■ **Task to complete**: Return only the lines between the line holding "stripe_box('housing', gm, e, w_, dp, h, ex, ey, m_hz_m, m_hz_m2)" and the line holding "mb = MB(); a = e", the two boundary lines included, exactly as they appear.

Data records:
+--
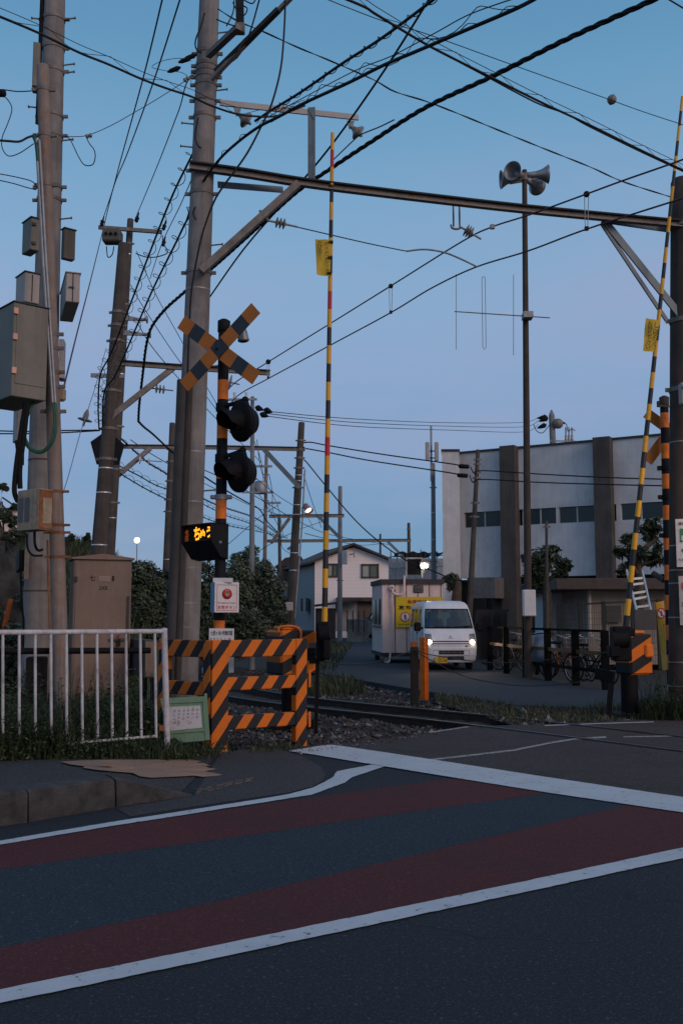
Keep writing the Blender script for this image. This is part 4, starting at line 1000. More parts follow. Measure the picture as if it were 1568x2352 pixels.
# ---- emergency button box
e, w_, dp, h, ex, ey = obox(483.6, 492.5, 549, 1337, 1407, 11.95, 27)
dp = .13
eb = thing('emergency_button', 'white emergency button box with a red ring on the crossing signal post', 'button box', e + ex * w_ / 2 + ey * dp / 2)
mb = MB(); addbox(mb, e, w_, dp, h, ex, ey, 0, .004); part('housing', mb, m_white, eb)
mb = MB(); o = e - ex * .0025; mb.add([o, o + ey * dp, o + ey * dp + zz * h, o + zz * h], [[0, 1, 2, 3]]); part('blue_flank', mb, m_ltblue, eb)
f0 = e - ey * .003; mb = MB()
for (a, b, c_, d_) in ((.09, .06, .91, .075), (.09, .905, .91, .92), (.09, .075, .105, .905), (.895, .075, .91, .905)): mb.add([f0 + ex * w_ * a + zz * h * b, f0 + ex * w_ * c_ + zz * h * b, f0 + ex * w_ * c_ + zz * h * d_, f0 + ex * w_ * a + zz * h * d_], [[0, 1, 2, 3]])
write(mb, 'Emergency button', f0 + ex * w_ * .14 + zz * h * .285, ex, zz, w_ * .72, h * .062, 0, .012); write(mb, '非常ボタン', f0 + ex * w_ * .12 + zz * h * .105, ex, zz, w_ * .76, h * .13, 0, .012)
part('lettering', mb, m_txtred, eb)
cb = f0 + ex * w_ * .505 + zz * h * .615
mb = MB(); mb.lathe(cb, -ey, [(0, .001), (.063, .001), (.063, 0)], 28); part('red_ring', mb, m_armred, eb)
mb = MB(); write(mb, '強く押す', cb + ex * -.025 + zz * .038 - ey * .003, ex, zz, .05, .013, 0, .01); part('ring_lettering', mb, m_white, eb)
mb = MB(); mb.lathe(cb, -ey, [(.031, .001), (.031, .006), (.027, .008), (.027, .004), (0, .004)], 24); part('button', mb, [mat('button_tan', (.40, .24, .17), .5)], eb)
mb = MB(); a = P(489, 1338, 12.0); addbox(mb, a, .235, .03, .055, V((1, 0, 0)), V((0, 1, 0)), 0, .004); part('mounting_plate', mb, m_white, eb)
# ---- crossing name board
e, w_, dp, h, ex, ey = obox(None, 479, 537.3, 1443.5, 1545, 11.9, 2)
nbd = thing('name_board', 'white crossing name board with black and red writing behind the striped barrier', 'sign', e + ex * w_ / 2)
mb = MB(); addbox(mb, e, w_, .006, h, ex, V((-ex.y, ex.x, 0)), 0, .001); part('plate', mb, m_white, nbd)
f0 = e - V((-ex.y, ex.x, 0)) * .004; mb = MB(); write(mb, '七里ヶ浜1号踏切道', f0 + ex * w_ * .06 + zz * h * .845, ex, zz, w_ * .88, h * .105, 0, .012)
for i, tx in enumerate(['ブザーが鳴りま', '使用後はた', '非常の場合', '処罰されます']): column(mb, tx, f0 + ex * w_ * (.46 - i * .14) + zz * h * .79, ex, zz, .021, .024, 0, .01)
column(mb, 'このボタン', f0 + ex * w_ * .60 + zz * h * .79, ex, zz, .030, .031, 0, .01)
part('lettering', mb, m_txt, nbd)
mb = MB(); column(mb, '非常の時', f0 + ex * w_ * .77 + zz * h * .79, ex, zz, .030, .031, 0, .01); part('red_lettering', mb, m_txtred, nbd)
mb = MB(); mb.bar(P(508, 1450, 12.05), V((P(508, 1450, 12.05).x, 12.05, 0)), .04, .02); part('stay', mb, m_galv, nbd)
# ---- left gate machine and its raised boom
def stripe_box(name, parent, e, w_, dp, h, ex, ey, m_front, m_flank, bev=.03):
    mb = MB(); mb.box((w_ / 2, dp / 2, h / 2), (w_, dp, h), None, 0, bev); 
    cx_ = [sum(mb.v[i].x for i in f) / len(f) for f in mb.f]; mb.m = [1 if c < .001 else 0 for c in cx_]
    o = part(name, mb, [m_front, m_flank], parent, local=True); o.location = e - parent.location; o.rotation_euler = (0, 0, math.atan2(ex.y, ex.x)); return o
e, w_, dp, h, ex, ey = obox(611, 645, 728.5, 1448, 1553, 13.9, 22)
dp = min(max(dp, .4), .7)
gm = thing('gate_machine', 'orange and black striped barrier machine behind the striped barrier', 'gate machine', e + ex * w_ / 2 + ey * dp / 2 - V((0, 0, .65))); gm.location.z = 0
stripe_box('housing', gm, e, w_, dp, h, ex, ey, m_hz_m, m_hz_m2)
mb = MB(); a = e + V((0, 0, h)) + ey * .05 - ex * .02; pts = [a + ex * .0 - V((0, 0, .02)), a + ex * .02 + V((0, 0, .05)), a + ex * (w_ * .4) + V((0, 0, .055)), a + ex * (w_ * .55) + V((0, 0, .0)) - ey * .07, a + ex * (w_ * .56) - V((0, 0, .14)) - ey * .07]
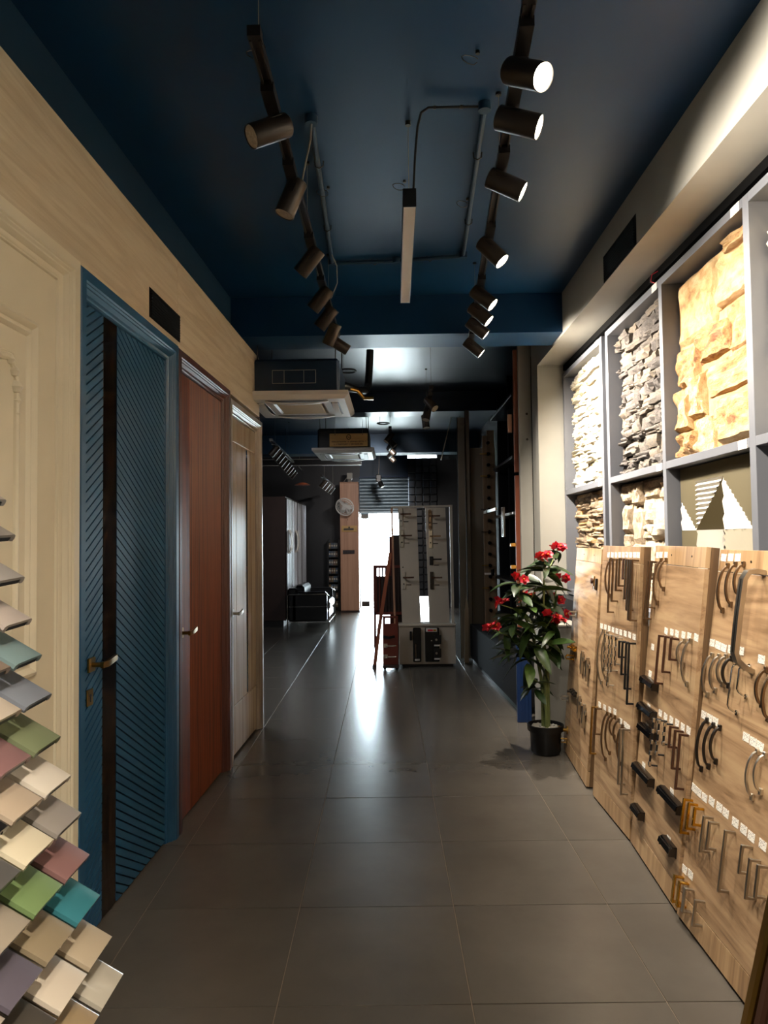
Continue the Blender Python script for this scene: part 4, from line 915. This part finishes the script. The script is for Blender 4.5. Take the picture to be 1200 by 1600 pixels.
MB().prism([(0.875, 8.5), (0.99, 5.95), (1.24, 5.95), (1.24, 6.48), (1.44, 6.48), (1.44, 8.5)][::-1], (0, 0, 0.06), (1,0,0), (0,1,0), (0,0,0.38)).build('body', 'dark_matte', t)
MB().prism([(0.90, 8.48), (1.015, 5.97), (1.22, 5.97), (1.22, 8.48)][::-1], (0, 0, 0.0), (1,0,0), (0,1,0), (0,0,0.06)).build('toe_kick', 'black', t)
t = thing('blue_slab', 'royal blue door slab standing behind the plant', 'door slab', (0.945, 5.70, 0))
MB().bbox(0, 0.11, 0, 0.04, 0.0, 0.62, 0.003).build('panel', 'royal_blue', t)
for x in (0.03, 0.055, 0.08): MB().bbox(x-0.004, x+0.004, -0.004, 0, 0.02, 0.6, 0.001).build('rib', 'royal_blue', t)
t = thing('grey_pedestal', 'matte grey low block behind the black flower pot', 'pedestal', (1.06, 5.30, 0)); MB().bbox(0, 0.28, 0, 0.3, 0, 0.78, 0.004).build('body', 'grey_wall', t); MB().bbox(-0.003, 0.283, -0.003, 0.303, 0.78, 0.8, 0.004).build('top', 'grey_reveal', t)

# --- lock display stand in the middle
st = thing('lock_stand', 'freestanding off-white lock display with open frame on low cabinet', 'display stand', (0.0, 8.2, 0))
MB().bbox(0.045, 0.68, 0, 0.22, 0.03, 0.455, 0.004).build('cabinet', 'offwhite_board', st)
MB().bbox(0.04, 0.685, -0.01, 0.23, 0.455, 0.478, 0.003).build('cabinet_top', 'offwhite_board', st)
MB().box(0.08, 0.65, 0.02, 0.2, 0, 0.03).build('toe_kick', 'black', st)
MB().strip([(0.0, 0.1, 0.45), (-0.02, 0.1, 1.80)], (1, 0, 0), 0.011, 0.015).build('frame_post', 'column_wood', st)
MB().strip([(0.66, 0.1, 0.478), (0.655, 0.1, 1.80)], (1, 0, 0), 0.016, 0.015).build('frame_post', 'offwhite_board', st)
MB().strip([(-0.03, 0.1, 1.80), (0.672, 0.1, 1.81)], (0, 0, 1), 0.011, 0.015).build('frame_head', 'offwhite_board', st)
def slab(x0, x1, dx, nm):
    mb = MB(); z0, z1 = 0.48, 1.79
    mb.prism([(x0+dx, z0), (x1+dx, z0), (x1, z1), (x0, z1)], (0, 0.09, 0), (1,0,0), (0,0,1), (0, 0.035, 0)); return mb.build(nm, 'offwhite_board', st)
slab(0.053, 0.265, 0.03, 'door_slab'); slab(0.362, 0.592, 0.03, 'door_slab')
def plate_lever(x, z, pm, lm, long_, w, side, rnd=False, lw=1.0):
    o = thing('door_lever', None, 'lever handle', (x, 8.288, z), 'levers on the lock display')
    h = 0.1 if long_ else 0.05
    if rnd: MB().lathe([(0.0001, 0), (0.001, 0)], 6); MB().bbox(-0.02, 0.02, -0.006, 0, -h, h*0.9, 0.004).cyl((0, -0.006, h*0.9), (0, 0, h*0.9), 0.02, n=16).cyl((0, -0.006, -h), (0, 0, -h), 0.02, n=16).build('plate', pm, o)
    else: MB().bbox(-0.021, 0.021, -0.006, 0, -h, h, 0.003).build('plate', pm, o)
    MB().cyl((0, -0.006, h*0.35), (0, -0.04, h*0.35), 0.009, n=10).build('neck', lm, o)
    MB().strip([(-0.01, -0.042, h*0.35), (0.04, -0.046, h*0.35), (0.115*lw, -0.04, h*0.36)], (0, 0, 1), 0.009, 0.005).build('lever', lm, o)
    if long_: MB().cyl((0, -0.008, -h*0.4), (0, -0.005, -h*0.4), 0.008, n=10).build('keyhole', 'black', o)
    return o
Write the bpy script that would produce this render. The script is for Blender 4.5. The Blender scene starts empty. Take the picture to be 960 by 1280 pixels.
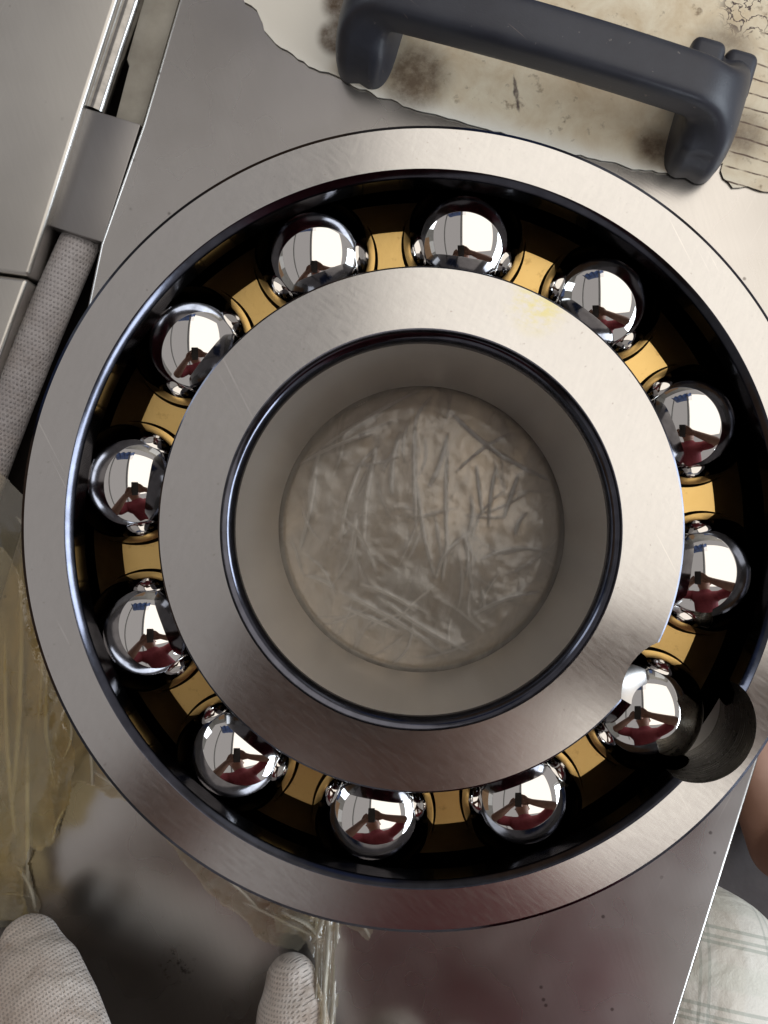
+--
■ **Task answer**:
stripe_box('housing', gm, e, w_, dp, h, ex, ey, m_hz_m, m_hz_m2)
mb = MB(); a = e + V((0, 0, h)) + ey * .05 - ex * .02; pts = [a + ex * .0 - V((0, 0, .02)), a + ex * .02 + V((0, 0, .05)), a + ex * (w_ * .4) + V((0, 0, .055)), a + ex * (w_ * .55) + V((0, 0, .0)) - ey * .07, a + ex * (w_ * .56) - V((0, 0, .14)) - ey * .07]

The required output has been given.